Oggi la sinistra si batte per i migranti non per i lavoratori

Milano

Milano 3 Maggio – Il lavoro è stato spogliato della sua centralità da politiche del sistema GangBank come ho scritto nel mio libro. Ed è stato spogliato esattamente da quegli stessi attori politici che oggi si scaldano a difesa dei diritti dei migranti, diritti a latitudine variabile.

Forse – pensavo – se questa parte politica non avesse (…)

(…) tradito i lavoratori sottraendo loro diritti e salari, oggi non assisteremmo a una triste guerra tra poveri. Incredibile no? La sinistra diventa (mal)riformista in senso neoliberista in tema di lavoro e poi si riprofuma a difesa di migranti e ong, aprendo le braccia. Perdonatemi se da tempo ho smesso di pensare che esista il mondo dei buoni in sé, dei buoni a prescindere: non abita sotto le insegne del Vaticano e non trova pace nelle chiese, figuriamoci nei palazzi politici. Pertanto non chiedetemi atti di fede.
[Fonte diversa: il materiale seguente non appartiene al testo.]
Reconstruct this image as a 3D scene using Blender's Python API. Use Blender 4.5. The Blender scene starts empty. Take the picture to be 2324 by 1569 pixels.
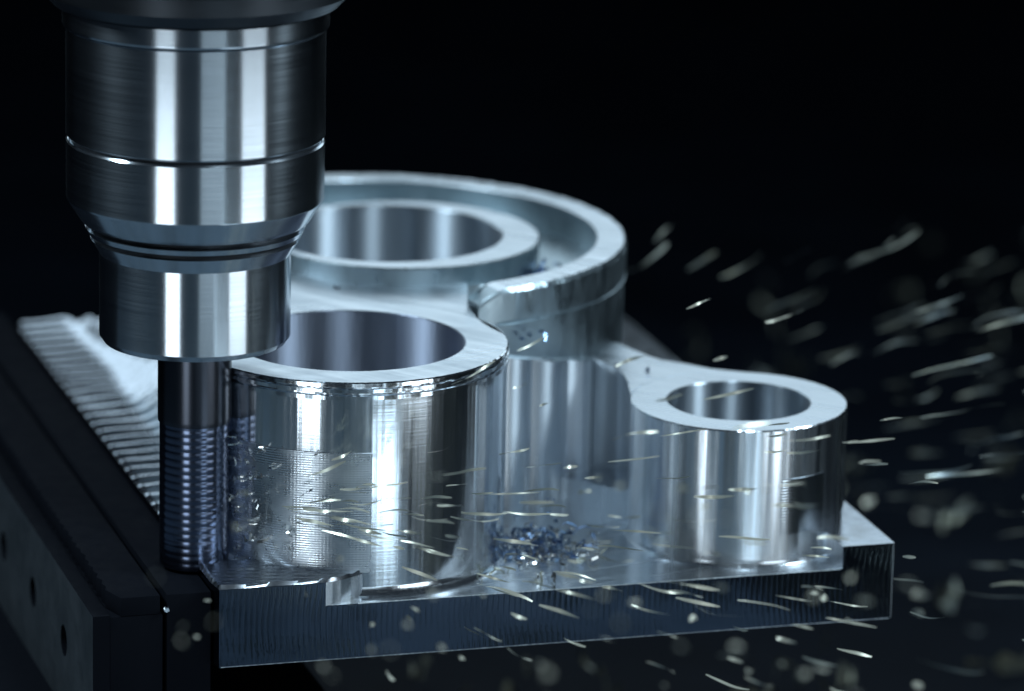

Aggiungo che il tema sul buonismo doc delle ong non mi appassiona: è innegabile che se puoi salvare una vita umana non ti giri dall’altra parte. E se quelle barche sono lì è giusto che evitino che le acque ingoino donne, uomini e bambini. Il focus del dibattito quindi non è il salvataggio o chi salva. Né lo può diventare il procuratore di Catania, il quale si è limitato ad accendere una luce su un aspetto che è solo una parte del tema migratorio (non so se nei decenni passati ci fosse questo affollamento a ridosso delle acque territoriali libiche). Ricordo che Zuccaro è lo stesso procuratore che indaga sul Cara di Mineo.

Il focus, dunque, non può che essere politico. Provo a metter giù per punti alcune riflessioni. Primo, le navi delle Ong non possono diventare il regista dei salvataggi nel mediterraneo. Faccio un esempio. Proviamo a immaginare una concentrazione di spacciatori attorno a una struttura dove si curano i tossici. Gli operatori del centro – giustamente – uscirebbero tutte le volte che sapessero di una persona in crisi. Si può dire che costoro sono in combutta con gli spacciatori o che hanno interesse ad alimentare lo spaccio per avere la struttura piena? Salvo prove evidenti, io non lo penserei. Però sarei contento se le forze dell’ordine ripulissero la zona e prendessero gli spacciatori di morte. Quella struttura avrebbe meno tossici da salvare e forse sarebbero anch’essi contenti. O no?

Le Ong non possono sostituirsi alla politica nella soluzione del problema, né possono diventare gli attori assoluti e financo “autarchici” di un fenomeno che non deve più alimentarsi con le stesse dinamiche con cui si alimenta oggi. L’emergenza diventerà una bomba sociale, sia chiaro al netto della solidarietà. L’Europa (altrimenti a che serve?) deve essere presente per fermare questo traffico criminale, disumano. E se “fermare” significa dire alle imbarcazioni Ong «State un passo indietro perché adesso interveniamo noi», sarebbe sacrosanto. Il guaio è che Bruxelles, questa forza e questa intenzione, non ce l’ha; né si può pensare che possa essere la sola Italia ad affrontare una emergenza assoluta. I numeri sono decisamente in aumento. Più 51% di arrivi in Italia nel primo trimestre rispetto allo scorso anno, quasi tutti via mare.

Secondo. Quando il procuratore parla di «disegno per destabilizzare l’economia italiana» non sta affermando il teorema di una indagine, afferma al contrario ciò che la politica dovrebbe aver capito da tempo: troppi immigrati costituiscono una riserva di lavoratori da impiegare purché sia, con la conseguenza evidente di destabilizzazione dell’economia e pure della società. Il ministro Minniti continua a sostenere – sull’onda delle dichiarazioni dei predecessori – che se ogni comune si prendesse carico di una piccola parte di immigrati, il problema non sussisterebbe. Non è vero. È una immagine che non regge alla prova dei fatti. I comuni non hanno soldi. Nessuna politica di inserimento può essere fatta senza una programmazione di bilancio. I Comuni italiani stanno vivendo una crisi di bilancio che si riverbera in uno scollamento sociale.

Torno al tema del lavoro e dei diritti. Le graduatorie per l’assegnazione delle case piuttosto che dei posti negli asili è spessissimo causa di tensioni tra cittadini e stranieri. Le pulsioni diventano rabbia perché manca un regolatore istituzionale credibile e non retorico. Se la politica riduce i diritti dei cittadini, poi non può pensare di fare la morale parlando dei diritti degli altri, altrimenti il primato dei diritti sembra dipendere dalle latitudini d’appartenenza dei soggetti.

Non sarà razzismo al contrario, ma di sicuro la logica sfugge.